The Pazflor FPSO is located around 150km off the coast of Angola, in water depths of 600-1,200m.
The Pazflor is the first FPSO to process two very different grades of oil.
Nearly 50 subsea wells supply the Pazflor FPSO unit

The Pazflor floating production, storage and offloading (FPSO) vessel was built by Daewoo Shipbuilding and Marine Engineering (DSME) for Total E&P Angola.

The Pazflor project is located in offshore Angola, in water depths of 600-1,200m, about 40km east of the Dalia FPSO and 150km away from the shore. The FPSO is spread-moored at a depth of approximately 2,500ft atop 25 subsea oil wells, two gas-injection wells and 22 water-injection wells.

In December 2007, Total placed a $2.3bn new-build FPSO order with DSME to provide engineering, procurement and construction services for the vessel’s moorings, hull and topsides. In February 2008, KBR was awarded a contract by DSME to provide topsides engineering, procurement and interface design services for the Pazflor FPSO.

In September 2009, the hull of the Pazflor FPSO was launched at DSME’s No 1 dock. In January 2011, the FPSO sailed from the company’s facility in South Korea to Block 17 in Angola’s offshore oil field. First oil is scheduled to flow by September 2011.

The FPSO is the first of its kind to process two very different grades of oil: heavy oil (17°-22° API) from Miocene reservoirs and lighter oil (35-38°API) from the Acacia Oligocene reservoir.

Construction

“The FPSO is spread-moored at a depth of approximately 2,500ft.”

The Pazflor FPSO was constructed at DSME’s fabrication yard in South Korea. Around 120,000t of steel was used to build it, making Pazflor one of the largest FPSOs ever built.
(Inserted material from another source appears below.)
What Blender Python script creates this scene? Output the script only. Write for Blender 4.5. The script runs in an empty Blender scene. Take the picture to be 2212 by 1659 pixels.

The Pazflor project has unique characteristics that distinguish it from usual commercial ships: it is three times the size of the vessel of a commercial vessel and the number of blocks used is double that of an LNG ship.

Design

The Pazflor is a purpose-built FPSO with topsides weighing 32,200t. It has a processing capacity of 200,000 barrels of oil and 150 million cubic feet of gas per day, and a storage capacity of about 1.9 million barrels of crude. The FPSO’s facilities are designed for a 20-year service life. The vessel has an overall length of 325m, a width of 61m and a height of 32m. It has living quarters to accommodate around 140 personnel.

Facilities

The two subsea production systems include 49 wells (25 producers, 22 water injectors and two gas injectors) and three subsea separation units, which are connected to six pumps. Around 175km of pipeline and 90km of control lines, also known as umbilicals, will snake across the seabed.

“The FPSO has a processing capacity of 200,000 barrels of oil and 150 million cubic feet of gas per day.”

Balltec has supplied and installed 16 permanent subsea mooring connectors for the FPSO vessel. The connectors are designed with a minimum break load of 12,993kn. They connect the suction piles and ground chain and can be disconnected at any time during the design life of the facility.

The vessel has a seawater treatment plant sized for 301,900bpd (48,000m³ / day) of low sulphate water and a wash water System for 19,620bpd (130m³ / hr). Feed seawater is pre-treated by a membrane filtration system. The pre-treatment filtration system supplies feed water for four trains.

KONE has supplied Pazflor’s personnel elevator. Powered by KONE EcoDisc hoisting machine, the elevator is designed to run 24 hours a day, seven days a week, in the most demanding environments.

The ship is powered by onboard gas turbines rated at a record 120MW, which is equivalent to the power consumed by a city with approximately 100,000 inhabitants.